* begin Information supplied *
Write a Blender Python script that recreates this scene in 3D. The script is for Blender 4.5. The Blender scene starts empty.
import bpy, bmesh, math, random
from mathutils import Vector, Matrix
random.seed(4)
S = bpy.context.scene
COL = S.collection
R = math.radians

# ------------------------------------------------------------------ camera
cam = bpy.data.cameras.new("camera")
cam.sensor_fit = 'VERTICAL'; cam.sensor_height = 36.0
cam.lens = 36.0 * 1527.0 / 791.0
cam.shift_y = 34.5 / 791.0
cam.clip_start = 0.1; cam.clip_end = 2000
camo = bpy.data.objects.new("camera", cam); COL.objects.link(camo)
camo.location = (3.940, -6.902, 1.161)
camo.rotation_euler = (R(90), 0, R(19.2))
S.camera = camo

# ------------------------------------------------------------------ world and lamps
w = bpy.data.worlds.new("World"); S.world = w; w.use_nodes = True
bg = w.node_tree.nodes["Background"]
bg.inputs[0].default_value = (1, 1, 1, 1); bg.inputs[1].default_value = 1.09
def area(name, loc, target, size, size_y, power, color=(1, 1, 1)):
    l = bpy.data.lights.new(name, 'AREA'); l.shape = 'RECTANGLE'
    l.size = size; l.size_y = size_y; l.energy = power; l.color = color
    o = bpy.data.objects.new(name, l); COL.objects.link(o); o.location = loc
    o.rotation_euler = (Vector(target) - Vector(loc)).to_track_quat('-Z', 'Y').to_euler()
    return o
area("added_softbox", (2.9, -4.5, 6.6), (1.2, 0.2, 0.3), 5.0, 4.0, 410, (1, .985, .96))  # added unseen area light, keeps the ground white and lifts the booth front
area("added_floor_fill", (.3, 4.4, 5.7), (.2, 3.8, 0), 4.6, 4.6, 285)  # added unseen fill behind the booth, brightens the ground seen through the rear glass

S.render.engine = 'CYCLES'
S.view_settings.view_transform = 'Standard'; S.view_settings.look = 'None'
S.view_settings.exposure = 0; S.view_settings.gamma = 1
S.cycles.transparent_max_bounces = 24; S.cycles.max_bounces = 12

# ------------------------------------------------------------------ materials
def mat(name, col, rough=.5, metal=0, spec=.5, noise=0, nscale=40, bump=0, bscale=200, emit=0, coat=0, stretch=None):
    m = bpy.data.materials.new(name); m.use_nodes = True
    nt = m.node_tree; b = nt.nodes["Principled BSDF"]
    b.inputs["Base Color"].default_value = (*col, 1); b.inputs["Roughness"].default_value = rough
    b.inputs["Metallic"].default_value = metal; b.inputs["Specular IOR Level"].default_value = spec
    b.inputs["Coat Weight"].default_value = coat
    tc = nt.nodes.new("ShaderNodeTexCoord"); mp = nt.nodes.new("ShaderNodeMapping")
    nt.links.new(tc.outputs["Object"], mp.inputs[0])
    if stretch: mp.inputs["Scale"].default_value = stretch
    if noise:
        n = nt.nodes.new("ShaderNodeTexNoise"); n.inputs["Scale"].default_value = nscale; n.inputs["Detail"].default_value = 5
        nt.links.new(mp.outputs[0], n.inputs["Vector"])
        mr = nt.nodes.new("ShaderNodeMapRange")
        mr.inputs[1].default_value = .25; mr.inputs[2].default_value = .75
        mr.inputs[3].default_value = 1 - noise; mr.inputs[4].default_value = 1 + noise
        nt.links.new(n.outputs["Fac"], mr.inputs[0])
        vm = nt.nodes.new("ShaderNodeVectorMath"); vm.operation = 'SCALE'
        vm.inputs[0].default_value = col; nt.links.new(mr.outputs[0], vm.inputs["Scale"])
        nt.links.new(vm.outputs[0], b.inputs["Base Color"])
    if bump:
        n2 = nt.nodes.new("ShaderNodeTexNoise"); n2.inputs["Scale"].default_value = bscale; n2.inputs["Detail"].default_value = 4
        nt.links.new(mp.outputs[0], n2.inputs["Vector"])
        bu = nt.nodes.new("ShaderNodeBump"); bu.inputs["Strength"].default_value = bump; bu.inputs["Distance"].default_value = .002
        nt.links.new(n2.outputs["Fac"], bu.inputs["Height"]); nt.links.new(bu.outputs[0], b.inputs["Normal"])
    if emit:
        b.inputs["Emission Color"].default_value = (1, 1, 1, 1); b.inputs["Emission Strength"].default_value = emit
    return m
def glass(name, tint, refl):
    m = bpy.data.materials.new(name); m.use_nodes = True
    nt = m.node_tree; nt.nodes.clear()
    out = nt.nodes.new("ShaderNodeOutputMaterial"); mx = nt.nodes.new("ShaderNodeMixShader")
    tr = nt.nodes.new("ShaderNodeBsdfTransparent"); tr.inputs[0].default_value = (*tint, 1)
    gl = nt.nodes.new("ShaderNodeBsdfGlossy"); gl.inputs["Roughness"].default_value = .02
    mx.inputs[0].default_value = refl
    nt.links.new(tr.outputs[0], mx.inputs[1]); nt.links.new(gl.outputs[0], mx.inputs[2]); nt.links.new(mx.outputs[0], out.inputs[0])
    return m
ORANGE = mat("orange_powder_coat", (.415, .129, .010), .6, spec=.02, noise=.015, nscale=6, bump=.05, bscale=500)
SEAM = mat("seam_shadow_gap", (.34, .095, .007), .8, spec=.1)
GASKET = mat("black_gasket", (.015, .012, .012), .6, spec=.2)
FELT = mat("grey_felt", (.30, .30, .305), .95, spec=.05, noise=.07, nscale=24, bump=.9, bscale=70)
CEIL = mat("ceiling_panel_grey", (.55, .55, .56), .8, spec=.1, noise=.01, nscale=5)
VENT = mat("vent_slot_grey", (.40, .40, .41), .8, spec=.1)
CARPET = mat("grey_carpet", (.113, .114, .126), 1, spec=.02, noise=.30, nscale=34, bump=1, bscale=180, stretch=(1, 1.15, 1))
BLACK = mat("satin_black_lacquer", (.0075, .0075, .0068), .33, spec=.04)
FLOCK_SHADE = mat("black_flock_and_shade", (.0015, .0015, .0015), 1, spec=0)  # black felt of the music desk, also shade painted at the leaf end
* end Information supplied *
▸ Short task:
Locate each line containing the string "scene" and show it.

▸ Answer to this task:
Write a Blender Python script that recreates this scene in 3D. The script is for Blender 4.5. The Blender scene starts empty.
S = bpy.context.scene